In order to keep PATCH on the affordable side without sacrificing quality we had to maintain its design as is otherwise in order to put its own dedicated "Analog Passes" on each unit, we would've needed to add in 4 more dedicated I/O stages to each unit....can you imagine the user who doesn't need those additional I/O stages? It becomes unaffordable to them and same deal as increases in chassis/enclosure size.
To say it's not "expandable" is incorrect. It is indeed expandable.... its expandable to the point where the user can chain these together however they see fit...as many or as little passes between each unit. Every user needs to review their studio setup and systematically figure out the best connections to meet their needs. PATCH is far more than just a Patch Bay replacement... its important to keep this in mind as well.

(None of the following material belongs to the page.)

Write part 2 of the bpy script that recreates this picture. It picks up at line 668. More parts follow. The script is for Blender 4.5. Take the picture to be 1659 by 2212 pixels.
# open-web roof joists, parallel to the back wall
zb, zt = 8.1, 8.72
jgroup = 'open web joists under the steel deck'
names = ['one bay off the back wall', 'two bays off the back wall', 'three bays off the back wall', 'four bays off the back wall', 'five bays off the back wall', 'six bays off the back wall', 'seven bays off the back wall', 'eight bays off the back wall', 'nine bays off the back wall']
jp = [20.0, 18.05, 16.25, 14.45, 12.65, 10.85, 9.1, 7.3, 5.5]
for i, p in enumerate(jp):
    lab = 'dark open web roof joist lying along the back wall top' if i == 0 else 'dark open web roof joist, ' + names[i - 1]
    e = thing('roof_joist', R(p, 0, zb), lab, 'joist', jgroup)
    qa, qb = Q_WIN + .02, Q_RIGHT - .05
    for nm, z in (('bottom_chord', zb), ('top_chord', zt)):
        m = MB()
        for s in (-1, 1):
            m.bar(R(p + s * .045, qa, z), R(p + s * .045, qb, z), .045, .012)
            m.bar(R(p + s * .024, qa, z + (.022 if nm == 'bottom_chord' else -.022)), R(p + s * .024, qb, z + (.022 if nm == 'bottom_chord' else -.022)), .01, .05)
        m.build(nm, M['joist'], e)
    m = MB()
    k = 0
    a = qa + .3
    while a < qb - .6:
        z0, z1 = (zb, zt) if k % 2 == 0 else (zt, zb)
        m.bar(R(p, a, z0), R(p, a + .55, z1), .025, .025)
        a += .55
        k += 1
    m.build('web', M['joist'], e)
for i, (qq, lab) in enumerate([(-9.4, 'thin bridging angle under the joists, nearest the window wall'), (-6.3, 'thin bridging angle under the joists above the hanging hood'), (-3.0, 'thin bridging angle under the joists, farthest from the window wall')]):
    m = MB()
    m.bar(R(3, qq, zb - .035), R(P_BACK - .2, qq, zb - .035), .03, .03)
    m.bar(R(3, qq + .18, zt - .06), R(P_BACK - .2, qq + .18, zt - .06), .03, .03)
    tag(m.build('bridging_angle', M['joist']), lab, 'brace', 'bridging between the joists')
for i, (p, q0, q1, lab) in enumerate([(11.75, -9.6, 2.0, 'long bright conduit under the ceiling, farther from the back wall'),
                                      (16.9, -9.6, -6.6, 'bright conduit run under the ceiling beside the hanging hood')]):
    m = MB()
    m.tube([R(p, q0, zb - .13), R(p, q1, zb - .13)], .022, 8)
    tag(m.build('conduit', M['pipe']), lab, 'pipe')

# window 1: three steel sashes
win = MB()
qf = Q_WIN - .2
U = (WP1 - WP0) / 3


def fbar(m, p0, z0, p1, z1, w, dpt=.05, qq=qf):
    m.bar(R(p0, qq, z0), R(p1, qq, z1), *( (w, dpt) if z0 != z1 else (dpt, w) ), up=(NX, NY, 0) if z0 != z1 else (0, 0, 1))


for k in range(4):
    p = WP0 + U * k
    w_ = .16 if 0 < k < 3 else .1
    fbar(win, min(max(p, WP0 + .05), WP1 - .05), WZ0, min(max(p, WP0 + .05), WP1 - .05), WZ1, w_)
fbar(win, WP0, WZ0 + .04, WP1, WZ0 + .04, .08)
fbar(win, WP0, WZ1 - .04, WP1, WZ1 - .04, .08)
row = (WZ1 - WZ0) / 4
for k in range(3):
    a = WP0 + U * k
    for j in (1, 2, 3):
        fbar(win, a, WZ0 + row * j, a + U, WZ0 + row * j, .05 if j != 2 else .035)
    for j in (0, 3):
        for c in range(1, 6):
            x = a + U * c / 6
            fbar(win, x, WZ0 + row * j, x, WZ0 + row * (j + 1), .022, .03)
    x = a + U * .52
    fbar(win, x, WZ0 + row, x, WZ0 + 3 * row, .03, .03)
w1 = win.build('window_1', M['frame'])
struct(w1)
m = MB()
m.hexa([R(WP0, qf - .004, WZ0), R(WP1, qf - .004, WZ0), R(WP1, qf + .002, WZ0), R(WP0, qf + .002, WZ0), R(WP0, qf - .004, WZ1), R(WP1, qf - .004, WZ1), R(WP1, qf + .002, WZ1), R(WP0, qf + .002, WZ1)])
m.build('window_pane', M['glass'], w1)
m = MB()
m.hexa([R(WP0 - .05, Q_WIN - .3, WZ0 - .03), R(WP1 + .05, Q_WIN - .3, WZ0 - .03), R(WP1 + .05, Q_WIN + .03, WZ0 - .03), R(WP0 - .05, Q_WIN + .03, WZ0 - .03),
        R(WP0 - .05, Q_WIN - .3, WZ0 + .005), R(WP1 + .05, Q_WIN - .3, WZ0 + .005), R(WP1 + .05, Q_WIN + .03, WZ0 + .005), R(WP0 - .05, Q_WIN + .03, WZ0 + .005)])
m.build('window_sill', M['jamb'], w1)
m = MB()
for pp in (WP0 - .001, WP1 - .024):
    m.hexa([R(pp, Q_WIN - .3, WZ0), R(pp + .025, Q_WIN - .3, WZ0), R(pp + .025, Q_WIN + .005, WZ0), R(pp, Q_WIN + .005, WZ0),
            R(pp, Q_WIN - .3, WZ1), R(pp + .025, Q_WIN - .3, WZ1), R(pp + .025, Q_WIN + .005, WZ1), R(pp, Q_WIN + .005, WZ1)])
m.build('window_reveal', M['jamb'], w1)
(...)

#3 . Large Outboard and Console Studio Usage - PATCH is only the beginning...the starting point of this technology. However bare in mind...bigger units = bigger investments from the consumer. This is a newer technology and we need to make sure it meets and exceeds the needs of a sizable studio demographic and then scale it from there based on that success for further advancements.
So "fatal flaw" is really not a flaw at all... there's only so many ways an analog signal can travel from unit to unit while still maintaining analog format.
Thanks again for writing us, we hope you'll check out a PATCH when their available and see the incredible innovation behind their design and quality. Have a great weekend.